Actually, the unofficial motto of the Wild Weasel crews is YGBSM: “You Gotta Be Sh-tting Me.” It was B-52 Electronic Warfare Officer (EWO) veteran Jack Donovan’s natural response when he was introduced to the tactics and mission details. His exact reply was: “you want me to fly in the back of a little tiny fighter aircraft with a crazy fighter pilot who thinks he’s invincible, home in on a SAM site in North Vietnam, and shoot it before it shoots me, you gotta be sh-tting me!” His vernacular stuck and YGBSM is prominently displayed on the patch of some squadrons, adding to the legend of the Wild Weasel.

The Wild Weasel radar detection and suppression concept was developed by the Air Force during the Vietnam War to combat the growing surface-to-air (SAM) threat, specifically the Soviet-made SA-2 Goa. It’s the same type of missile that brought down the CIA U-2 spy plane over Russia piloted by Francis Gary Powers on May 1, 1960. Powers was arrested by the Soviets after he was shot down and eventually released to the U.S., he’s the subject of Tom Hank’s 2015 film, Bridge of Spies.

Birth of the Wild Weasel

During the Vietnam War, the Weasels used two tactics to accomplish their mission. The first tactic, dubbed “Hunter Killer,” used Wild Weasels to hunt down enemy air defense systems and F-105 Thuds to kill them.

The tactic was developed from on-the-job training, for lack of a better description. It was the best play they had against the SA-2. All the U.S. military knew about the SA-2 was that they were usually camouflaged, had a range of 15 to 20 miles and used a target tracking radar. The latter was key for the Weasels because they used it to home in on the target with radar-seeking missiles while the F-105s flew in with heavier ordnance and cluster munitions to complete the kill.
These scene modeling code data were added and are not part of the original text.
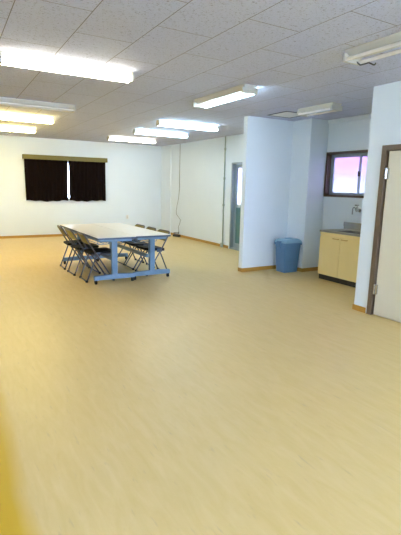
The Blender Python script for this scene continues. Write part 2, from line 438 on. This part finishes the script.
# ------------------------------------------------------------ wall pieces
t = thing('wall_conduit', 'thin grey-green conduit pipe running floor to ceiling left of the glazed door', 'pipe', (XR-.015, 8.40, 0))
bm = bm_new(); tube(bm, [(0, 0, .07), (0, 0, H)], .014); obj('pipe', bm, 'pipe', t, smooth=True)
for z in (.95, 1.55, 2.2):
    bm = bm_new(); bx(bm, -.014, .015, -.022, .022, z, z+.05, bev=.003); obj('pipe_clip', bm, 'pipe', t)
bm = bm_new(); bx(bm, -.035, .003, -.04, .04, 0, .10, bev=.005); obj('junction_box', bm, 'pipe', t)

t = thing('hanging_cord', 'thin grey cord hanging down the right wall beside the back corner', 'cord', (XR-.012, 10.6, 0))
pts = [(2.49, 10.6), (2.1, 10.607), (1.68, 10.614), (1.33, 10.611), (1.05, 10.66), (.87, 10.74), (.72, 10.79), (.61, 10.78), (.53, 10.64), (.467, 10.53), (.36, 10.58), (.26, 10.66), (.16, 10.63), (.10, 10.62)]
bm = bm_new(); tube(bm, [(0, y-10.6, z) for z, y in pts], .006, 6); obj('cord', bm, 'cord', t, smooth=True)
t = thing('power_strip', 'small black coiled power strip lying on the floor under the hanging cord', 'power strip', (XR-.09, 10.60, 0), .3)
bm = bm_new(); bx(bm, -.05, .045, -.11, .11, 0, .06, bev=.012); obj('body', bm, 'darkplastic', t)
bm = bm_new(); tube(bm, [(.075*math.cos(k*PI/6)-.005, .075*math.sin(k*PI/6)+.01, .07+.004*(k//12)*2+.002*k) for k in range(25)], .007, 6); obj('cord_coil', bm, 'darkplastic', t)
t = thing('wall_outlet', 'small white wall outlet low on the back wall above the table', 'outlet', (4.43, YB, .48))
bm = bm_new(); bx(bm, -.035, .035, -.008, 0, -.06, .06, bev=.002); obj('cover_plate', bm, 'white', t)
for z in (-.02, .02):
    bm = bm_new(); bx(bm, -.009, -.005, -.010, -.006, z-.008, z+.008); bx(bm, .005, .009, -.010, -.006, z-.008, z+.008); obj('socket', bm, 'darkplastic', t)

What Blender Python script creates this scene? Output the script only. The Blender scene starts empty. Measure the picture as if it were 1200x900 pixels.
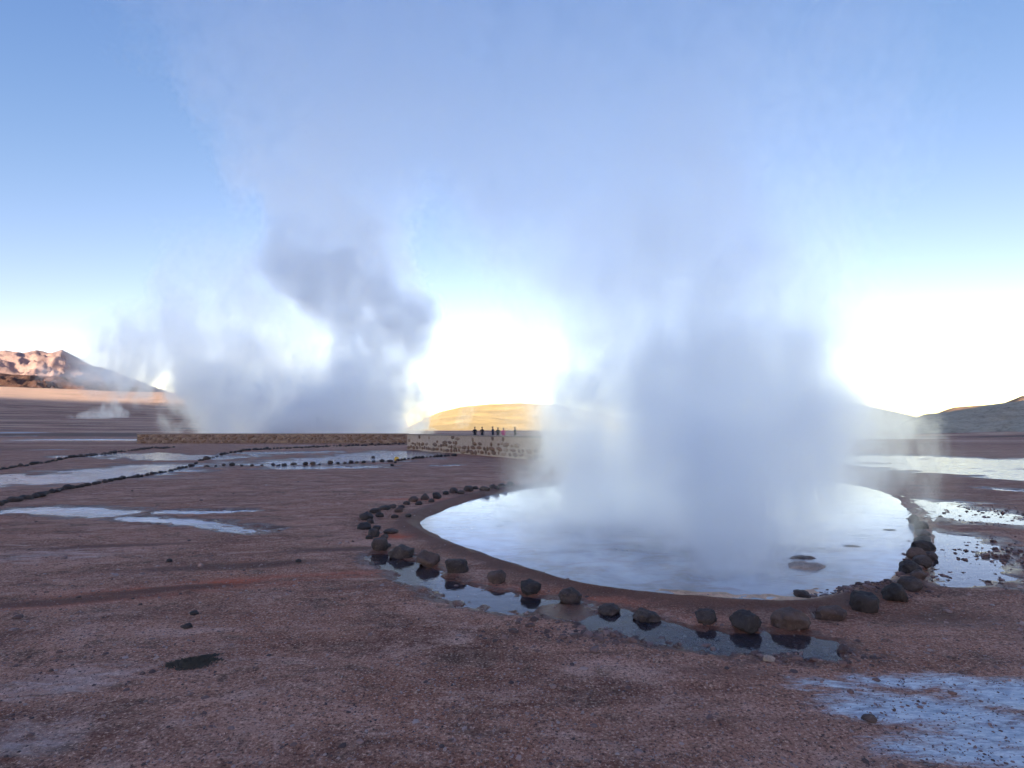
import bpy, bmesh, math, random
import numpy as np
from mathutils import Vector, Matrix, Euler, noise as mnoise

scene = bpy.context.scene
COL = scene.collection
R = math.radians
rng = random.Random(7)

# ------------------------------------------------------------------ camera
EYE = 1.6
F = 655.0                      # focal length in pixels of the 1200 px wide photograph
PITCH = math.atan(54 / F)      # horizon 54 px below the centre
cam_d = bpy.data.cameras.new('camera')
cam_d.sensor_width = 36.0
cam_d.lens = 36.0 * F / 1200.0
cam_d.clip_start = 0.05
cam_d.clip_end = 60000
cam = bpy.data.objects.new('camera', cam_d)
cam.location = (0, 0, EYE)
cam.rotation_euler = (math.pi / 2 + PITCH, 0, 0)
COL.objects.link(cam)
scene.camera = cam

# ------------------------------------------------------------------ sky, sun, exposure
SUN_EL, SUN_AZ = R(8.0), R(192.0)          # azimuth clockwise from +Y
w = bpy.data.worlds.new('World'); scene.world = w; w.use_nodes = True
nt = w.node_tree
sky = nt.nodes.new('ShaderNodeTexSky'); sky.sky_type = 'NISHITA'
sky.sun_disc = False; sky.sun_elevation = SUN_EL; sky.sun_rotation = SUN_AZ
sky.altitude = 1500; sky.air_density = 1.0; sky.dust_density = 1.2; sky.ozone_density = 1.6
# colour response of the photograph's sky: blue compressed, red opened, the same in every direction
EXPO = 2.0
_sep = nt.nodes.new('ShaderNodeSeparateColor'); _cmb = nt.nodes.new('ShaderNodeCombineColor')
nt.links.new(sky.outputs[0], _sep.inputs[0]); nt.links.new(_cmb.outputs[0], nt.nodes['Background'].inputs[0])
def _wm(op, a, b=None):
    n = nt.nodes.new('ShaderNodeMath'); n.operation = op
    for i, v in enumerate((a, b)):
        if hasattr(v, 'is_output'): nt.links.new(v, n.inputs[i])
        elif v is not None: n.inputs[i].default_value = v
    return n.outputs[0]
AUREOLE = 1.3
for _i, (_c, _g, _t) in enumerate(((1.42, 1.50, 1.40), (1.03, 1.30, 2.28), (1.38, 1.0, 2.55))):
    _x = _wm('MULTIPLY', _sep.outputs[_i], .4547)
    _soft = _wm('SUBTRACT', 1.0, _wm('POWER', math.e, _wm('MULTIPLY', _wm('POWER', _x, _g), -_c)))   # soft shoulder
    _glow = _wm('MULTIPLY', _wm('DIVIDE', _x, _wm('ADD', 1.0, _wm('POWER', _wm('DIVIDE', _t, _wm('MAXIMUM', _x, .01)), 4.0))), AUREOLE)                   # the glow round the sun stays bright
    nt.links.new(_wm('MULTIPLY', _wm('ADD', _soft, _glow), 1 / (.15 * 2 ** EXPO)), _cmb.inputs[_i])
nt.nodes['Background'].inputs[1].default_value = 0.15
w.cycles.sampling_method = 'NONE'
sun_d = bpy.data.lights.new('sun', 'SUN'); sun_d.energy = 3.0; sun_d.angle = R(0.5); sun_d.color = (1, .82, .62)
sun = bpy.data.objects.new('sun', sun_d); COL.objects.link(sun)
sdir = Vector((math.sin(SUN_AZ) * math.cos(SUN_EL), math.cos(SUN_AZ) * math.cos(SUN_EL), math.sin(SUN_EL)))
sun.rotation_euler = sdir.to_track_quat('Z', 'Y').to_euler()
sun.location = (-40, -40, 60)
vs = scene.view_settings
vs.view_transform = 'Standard'; vs.look = 'None'; vs.exposure = EXPO; vs.gamma = 1.0; vs.use_curve_mapping = False
scene.render.engine = 'CYCLES'
cy = scene.cycles
cy.use_denoising = True; cy.denoiser = 'OPENIMAGEDENOISE'
cy.use_adaptive_sampling = True; cy.adaptive_threshold = 0.03; cy.adaptive_min_samples = 16
cy.max_bounces = 22; cy.diffuse_bounces = 2; cy.glossy_bounces = 3; cy.transmission_bounces = 3
cy.volume_bounces = 20; cy.transparent_max_bounces = 12
cy.caustics_reflective = False; cy.caustics_refractive = False
cy.volume_step_rate = 1.0; cy.volume_max_steps = 256

# ------------------------------------------------------------------ helpers
def ray(px, py):
    vx, vy = (px - 600) / F, (450 - py) / F
    c, s = math.cos(PITCH), math.sin(PITCH)
    return Vector((vx, c - s * vy, s + c * vy))
def G(px, py, z=0.0):
    d = ray(px, py); t = (z - EYE) / d.z
    return Vector((d.x * t, d.y * t, z))
def AT(px, py, y):
    """point seen at (px, py) at ground distance y straight ahead"""
    d = ray(px, py); t = y / d.y
    return Vector((d.x * t, y, EYE + d.z * t))

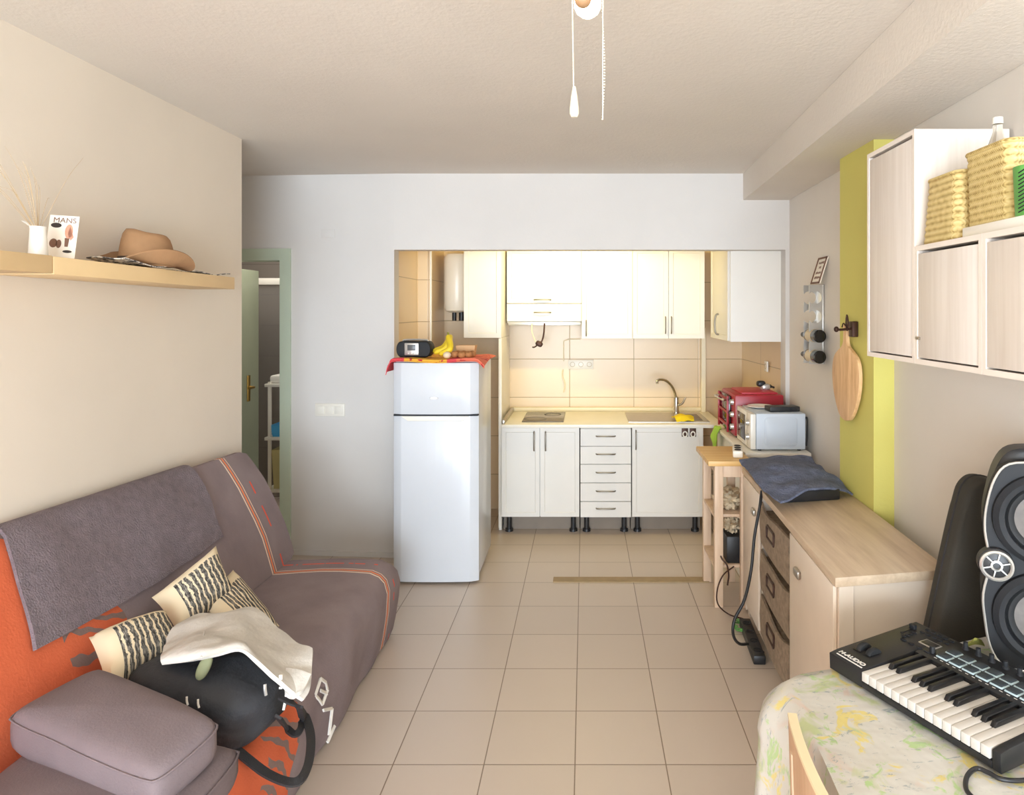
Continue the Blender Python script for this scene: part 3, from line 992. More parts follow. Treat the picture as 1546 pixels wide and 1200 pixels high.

“We knew that we could survive at low-level, use terrain masking, pop up to get their readings and attack the sight,” said a former Weasel pilot in the video below.

The second tactic was to protect the strike force during regular missions. The Weasels would provide themselves as decoys to encourage SAM launches that generated enough smoke to make them visible — like a smoking gun. Meanwhile, the strikers zeroed in on their targets. The Weasels would orbit the target area for 20 to 40 minutes exposed to enemy fighters, SAMs, and air artillery shells (AAA).

Both tactics were very dangerous and resulted in a high fatality rate. After about seven weeks of operations, the first Wild Weasels only had one aircraft left, and many members of the original 16 aircrews had been killed in action, were POWs or had left the program, wrote Warren E. Thompson for HistoryNet.